-- start Recorded data --

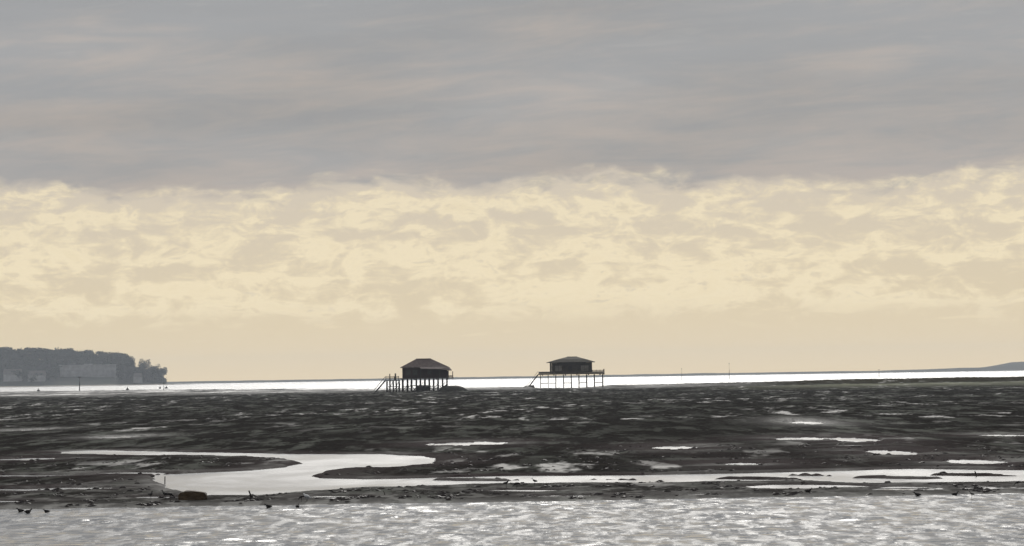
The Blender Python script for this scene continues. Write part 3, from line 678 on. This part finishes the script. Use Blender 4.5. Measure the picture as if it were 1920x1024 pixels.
# pale buildings at the foot of the wood
def block(px0, px1, ytop, depth, label, gable=False, dy=14):
    a, b = at(px0, ytop, depth), at(px1, ytop, depth)
    wd = b.x - a.x; hz = a.z - 1.0
    e = empty('waterfront_building' if not gable else 'waterfront_house', ((a.x + b.x) / 2, depth, 1.0))
    hw = wd / 2
    if gable:
        wz = hz * 0.68
        MB().quadbox(-hw, hw, 0, dy, 0, wz).build('wall', PLASTER, e)
        MB().poly([(-hw - .6, -.6, wz), (hw + .6, -.6, wz), (hw + .6, dy + .6, wz), (-hw - .6, dy + .6, wz), (-hw + .4, dy / 2, hz), (hw - .4, dy / 2, hz)],
            [(3, 2, 1, 0), (0, 1, 5, 4), (2, 3, 4, 5), (1, 2, 5), (3, 0, 4)]).build('roof', ROOFP, e)
    else:
        MB().quadbox(-hw, hw, 0, dy, 0, hz - 1.6).build('wall', PLASTER, e)
        rf = MB().quadbox(-hw - .5, hw + .5, -.8, dy + .5, hz - 1.59, hz - .6).build('roof', PLASTER, e)
        MB().quadbox(-hw * .2, hw * .1, dy * .4, dy * .8, hz - .59, hz + .8).build('lift_house', PLASTER, rf)
        MB().quadbox(hw - 6, hw + 1.0, -2.2, -.82, 0, hz - 1.6).build('end_wing', PLASTER, e)
        n = 5
        for i in range(1, n): MB().quadbox(-hw + .5, hw - 6.2, -1.3, -.02, hz * i / n * .92, hz * i / n * .92 + .8).build('balcony', PLASTER, e)
    tag(e, label, 'building', 'pale buildings at the foot of the headland')
block(112, 222, 684, DH + 60, 'long pale flat-roofed building at the foot of the wooded headland')
block(6, 40, 692, DH + 18, 'pale house under the wood at the left frame edge', True)
block(52, 84, 695, DH + 14, 'pale low house midway between frame edge and long building', True)
block(250, 266, 700, DH - 5, 'small pale house below the notch in the headland', True, 8)

# far low shore along the horizon and the hill at the right
DF = 8800.0
fx = np.linspace(-2600, 2600, 500); fy = np.linspace(DF - 60, DF + 500, 12)
FX, FY = np.meshgrid(fx, fy)
FZ = (5.0 + 1.6 * fbm(FX / 90, FY * 0 + 2, 4)) * sstep(FY, DF - 60, DF + 40) - 0.3
uu = FX / FY
FZ += 11 * sstep(uu, 0.1115, 0.121) * sstep(FY, DF - 40, DF + 160) * (0.9 + 0.25 * fbm(FX / 120, FY / 200, 3))
FZ += 3.5 * sstep(uu, 0.093, 0.110) * sstep(FY, DF - 40, DF + 60)
tag(grid_object('far_shore', FX, FY, FZ, HILL), kind='structure')

# ------------------------------------------------------------------ shore things: birds, stakes, block, weed
def ring_body(stations, mat, name, n=10):
    V, F = [], []
    for (x, z, rw, rh) in stations:
        for k in range(n):
            a = 2 * math.pi * k / n; V.append((x, rw * math.cos(a), z + rh * math.sin(a)))
    m = len(stations)
    for i in range(m - 1):
        for k in range(n): F.append((i * n + k, i * n + (k + 1) % n, (i + 1) * n + (k + 1) % n, (i + 1) * n + k))
    F.append(tuple(range(n))[::-1]); F.append(tuple((m - 1) * n + k for k in range(n)))
    return V, F
def make_bird(mat, wing_mat, pose):
    e = empty('wading_bird', (0, 0, 0))
    lz = {'float': 0.0, 'rest': 0.04}.get(pose, 0.11)      # leg length
    # body runs tail (-x) to head (+x); one continuous surface
    if pose == 'feed':
        st = [(-.17, .10, .008, .006), (-.13, .105, .028, .02), (-.07, .10, .052, .046), (0, .085, .062, .056), (.06, .065, .05, .048), (.10, .04, .028, .028), (.125, .01, .022, .024), (.145, -.02, .026, .024), (.165, -.035, .018, .016), (.18, -.045, .006, .006)]
        bill = [(.175, 0, -.043), (.23, 0, -.085)]
    elif pose == 'float':
        st = [(-.17, .055, .008, .006), (-.13, .06, .04, .03), (-.07, .06, .072, .066), (0, .055, .08, .075), (.06, .07, .065, .068), (.09, .10, .04, .045), (.105, .13, .032, .034), (.12, .15, .034, .032), (.145, .153, .026, .024), (.16, .15, .008, .008)]
        bill = [(.155, 0, .15), (.195, 0, .142)]
    elif pose == 'rest':
        st = [(-.19, .055, .008, .006), (-.14, .06, .04, .03), (-.08, .075, .085, .075), (-.02, .09, .10, .095), (.04, .11, .085, .09), (.075, .15, .055, .06), (.09, .185, .042, .045), (.105, .20, .04, .036), (.125, .20, .03, .026), (.14, .196, .008, .008)]
        bill = [(.138, 0, .195), (.185, 0, .182)]
    else:
        st = [(-.17, .05, .008, .006), (-.13, .065, .026, .02), (-.07, .085, .052, .048), (0, .105, .062, .058), (.05, .13, .05, .052), (.075, .165, .03, .034), (.085, .2, .024, .026), (.10, .225, .029, .028), (.12, .23, .022, .02), (.135, .228, .007, .007)]
        bill = [(.132, 0, .227), (.195, 0, .212)]
    st = [(x, z + lz, a, b) for x, z, a, b in st]
    V, F = ring_body(st, mat, 'body')
    MB().poly(V, F).build('body', mat, e, True)
    MB().tube([(x, y, z + lz) for x, y, z in bill], [0.009, 0.003], 6).build('bill', BILL, e, True)
    for s in (-1, 1):
        zb = {'feed': .095, 'float': .07, 'stand': .10, 'rest': .09}[pose] + lz
        Vw, Fw = ring_body([(-.155, zb + .0, .004, .006), (-.09, zb, .012, .032), (0, zb, .015, .042), (.05, zb + .01, .008, .02)], wing_mat, 'wing', 8)
        MB().poly([(x, y + s * (.056 if pose != 'rest' else .092), z) for x, y, z in Vw], Fw).build('wing', wing_mat, e, True)
        if pose != 'float':
            MB().tube([(-.005, s * .025, lz + .06), (-.02, s * .025, lz * .5), (.0, s * .025, -.04), (.03, s * .025, -.045)], [.011, .006, .005, .005], 6).build('leg', BILL, e, True)
    return e
protos = {}
def bird(px, py, pose, face, scale, label, mat=None, wing=None, group='dark birds along the shore'):
    key = (pose, mat.name if mat else '')
    p = on(px, py, 0.0)
    g = float(ground(np.array([[p.x]]), np.array([[p.y]]))[0][0, 0])
    z = max(g, -0.02)
    if g > 0.02: p = on(px, py, g); z = g
    if key not in protos:
        o = make_bird(mat or FEATHER, wing or FEATHER, pose); protos[key] = o
    else: o = copy_tree(protos[key])
    o.location = (p.x, p.y, z + (0.04 * scale if pose != 'float' else 0.0)); o.rotation_euler = (0, 0, face); o.scale = (scale * 0.82,) * 3
    tag(o, label, 'bird', group)
    return o
bird(38, 959, 'float', R(170), 0.95, 'dark bird at the water edge, leftmost of three near left frame edge')
bird(53, 961, 'float', R(20), 1.0, 'dark bird at the water edge, middle of three near left frame edge')
bird(87, 960, 'float', R(200), 0.85, 'dark bird at the water edge, rightmost of three near left frame edge')
bird(283, 937, 'stand', R(60), 0.9, 'dark standing bird farthest left of the brown block on the bank')
bird(309, 938, 'stand', R(160), 1.05, 'dark standing bird facing left, close to the brown block')
bird(320, 938, 'feed', R(10), 1.0, 'dark feeding bird nearest the brown block on the bank')
bird(503, 951, 'float', R(190), 0.95, 'dark bird afloat below the leaning stake')
bird(558, 951, 'float', R(80), 0.9, 'dark bird afloat in front of the white bird')
bird(565, 941, 'feed', R(200), 0.8, 'dark feeding bird at the left foot of the white bird')
bird(621, 929, 'feed', R(20), 0.8, 'dark feeding bird on the bank right of the white bird')
bird(950, 916, 'stand', R(10), 0.95, 'dark standing bird, left of a pair at the creek edge near the middle')
bird(968, 917, 'feed', R(190), 0.95, 'dark feeding bird, right of a pair at the creek edge near the middle')
bird(1002, 911, 'stand', R(175), 0.85, 'dark bird at the creek edge just right of the feeding pair')
bird(1516, 923, 'float', R(15), 1.0, 'dark bird in the water slit under the right part of the bank')
bird(1720, 929, 'float', R(170), 0.95, 'dark bird at the water edge below the right bank, leftmost of three')
bird(1791, 928, 'float', R(20), 0.95, 'dark bird at the water edge below the right bank, middle of three')
bird(1822, 934, 'stand', R(160), 0.7, 'small dark bird in the water below the right bank, rightmost of three')
bird(1908, 913, 'feed', R(190), 0.9, 'dark feeding bird near the right frame edge')
bird(575, 941, 'rest', R(165), 1.05, 'plump white gull standing by the pale puddle on the bank', WHITEF, GREYF, 'gulls')

def stake(px, ybase, hgt, r, lean, label):
    p = on(px, ybase, 0.03)
    e = empty('stake', (p.x, p.y, 0))
    MB().tube([(-lean * .2, 0, -0.3), (lean * .5, 0, hgt * .5), (lean, 0, hgt)], [r, r * .95, r * .8], 7).build('shaft', TIMBER, e, True)
    MB().tube([(lean * .45, 0, hgt * .45), (lean * .55, 0, hgt * .55)], r * 1.25, 7).build('weed_collar', SEAWEED, e, True)
    tag(e, label, 'stake', 'short stakes on the flat')
stake(309, 906, 0.30, 0.022, 0.01, 'short upright dark stake at the left tip of the pale pool')
stake(474, 936, 0.32, 0.030, -0.13, 'short dark stake leaning left on the bank below the pool')
stake(1832, 893, 0.22, 0.025, -0.08, 'short dark stake leaning left in the bright creek at far right')
stake(724, 931, 0.22, 0.014, -0.09, 'thin forked stick leaning left on the bank right of the white gull')

# brown squared block on the bank
pb = on(362, 938, 0.05)
bm = bmesh.new(); bmesh.ops.create_cube(bm, size=1.0)
bmesh.ops.subdivide_edges(bm, edges=bm.edges[:], cuts=3, use_grid_fill=True)
for v in bm.verts:
    x, y, z = v.co
    v.co.x = x * 0.86 + 0.03 * math.sin(7 * z + 3 * y); v.co.y = y * 0.6 + 0.03 * math.sin(5 * x + 1)
    top = 0.40 - 0.07 * max(0, x * 2) - (0.07 if x < -0.45 else 0)
    v.co.z = (z + 0.5) * top + 0.012 * math.sin(9 * x + 4 * y)
bmesh.ops.bevel(bm, geom=[e for e in bm.edges if e.calc_face_angle(0) > 0.9], offset=0.02, segments=2, affect='EDGES')
me = bpy.data.meshes.new('block'); bm.to_mesh(me); bm.free(); me.materials.append(BROWNW)
blk = bpy.data.objects.new('block', me); COL.objects.link(blk); blk.location = (pb.x, pb.y, -0.03); blk.rotation_euler = (0, 0, R(-6))
tag(blk, 'squared brown block on the bank at the lower edge of the pale pool', 'block')

# seaweed clumps and shell lumps scattered over the near bank: one uncountable mass
rr = random.Random(77); NP = 12000
Xs, Ys = [], []
while len(Xs) < NP:
    y = 133.3 + (rr.random() ** 2.3) * 95; x = rr.uniform(-0.15, 0.15) * y
    Xs.append(x); Ys.append(y)
gz, gw, gd = ground(np.array(Xs)[None, :], np.array(Ys)[None, :])[:3]; gz = gz[0]; gd = gd[0]
dens = fbm(np.array(Xs) / 1.6, np.array(Ys) / 5.0, 4, 0.6)
V, F = [], []
for x, y, z, wd_, dn in zip(Xs, Ys, gz, gd, dens):
    if z < 0.02 or dn < 0.13: continue
    s = rr.uniform(0.015, 0.07); b = len(V)
    n = 6
    ph = rr.uniform(0, 6)
    for k in range(n):
        a = ph + 2 * math.pi * k / n; q = s * rr.uniform(.7, 1.5); V.append((x + 2.4 * q * math.cos(a), y + q * math.sin(a), z - 0.01))
    for k in range(3):
        a = ph + 2 * math.pi * k / 3 + .4; q = s * rr.uniform(.2, .7); V.append((x + 2.4 * q * math.cos(a), y + q * math.sin(a), z + s * rr.uniform(.45, 1.0)))
    for k in range(3):
        F.append((b + 2 * k, b + 2 * k + 1, b + n + k)); F.append((b + 2 * k + 1, b + (2 * k + 2) % n, b + n + (k + 1) % 3, b + n + k))
    F.append((b + n, b + n + 1, b + n + 2))
wd = MB().poly(V, F).build('seaweed', SEAWEED)
tag(wd, 'dark seaweed clumps strewn over the near mud bank', 'seaweed', kind='stuff')

# ------------------------------------------------------------------ haze
hm = bpy.data.materials.new('haze'); hm.use_nodes = True; hm.node_tree.nodes.clear()
ht = NT(hm.node_tree); pv = ht.n('ShaderNodeVolumePrincipled'); ho = ht.n('ShaderNodeOutputMaterial')
pv.inputs['Color'].default_value = (0.83, 0.90, 1.0, 1); pv.inputs['Density'].default_value = 5.0e-5; pv.inputs['Anisotropy'].default_value = 0.35
hm.node_tree.links.new(pv.outputs[0], ho.inputs['Volume'])
hz = MB().quadbox(-5900, 5900, -400, 10000, -3.0, 62.0).build('haze', hm); tag(hz, 'thin pale sea haze over the bay', 'haze', kind='stuff')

-- end Recorded data --

* **Exercise instructions**: The lines from the top of the data above through the one holding "block(250, 266, 700, DH" are to be repeated exactly, and only those, with no pictures.

* **The result**:
The Blender Python script for this scene continues. Write part 3, from line 678 on. This part finishes the script. Use Blender 4.5. Measure the picture as if it were 1920x1024 pixels.
# pale buildings at the foot of the wood
def block(px0, px1, ytop, depth, label, gable=False, dy=14):
    a, b = at(px0, ytop, depth), at(px1, ytop, depth)
    wd = b.x - a.x; hz = a.z - 1.0
    e = empty('waterfront_building' if not gable else 'waterfront_house', ((a.x + b.x) / 2, depth, 1.0))
    hw = wd / 2
    if gable:
        wz = hz * 0.68
        MB().quadbox(-hw, hw, 0, dy, 0, wz).build('wall', PLASTER, e)
        MB().poly([(-hw - .6, -.6, wz), (hw + .6, -.6, wz), (hw + .6, dy + .6, wz), (-hw - .6, dy + .6, wz), (-hw + .4, dy / 2, hz), (hw - .4, dy / 2, hz)],
            [(3, 2, 1, 0), (0, 1, 5, 4), (2, 3, 4, 5), (1, 2, 5), (3, 0, 4)]).build('roof', ROOFP, e)
    else:
        MB().quadbox(-hw, hw, 0, dy, 0, hz - 1.6).build('wall', PLASTER, e)
        rf = MB().quadbox(-hw - .5, hw + .5, -.8, dy + .5, hz - 1.59, hz - .6).build('roof', PLASTER, e)
        MB().quadbox(-hw * .2, hw * .1, dy * .4, dy * .8, hz - .59, hz + .8).build('lift_house', PLASTER, rf)
        MB().quadbox(hw - 6, hw + 1.0, -2.2, -.82, 0, hz - 1.6).build('end_wing', PLASTER, e)
        n = 5
        for i in range(1, n): MB().quadbox(-hw + .5, hw - 6.2, -1.3, -.02, hz * i / n * .92, hz * i / n * .92 + .8).build('balcony', PLASTER, e)
    tag(e, label, 'building', 'pale buildings at the foot of the headland')
block(112, 222, 684, DH + 60, 'long pale flat-roofed building at the foot of the wooded headland')
block(6, 40, 692, DH + 18, 'pale house under the wood at the left frame edge', True)
block(52, 84, 695, DH + 14, 'pale low house midway between frame edge and long building', True)
block(250, 266, 700, DH - 5, 'small pale house below the notch in the headland', True, 8)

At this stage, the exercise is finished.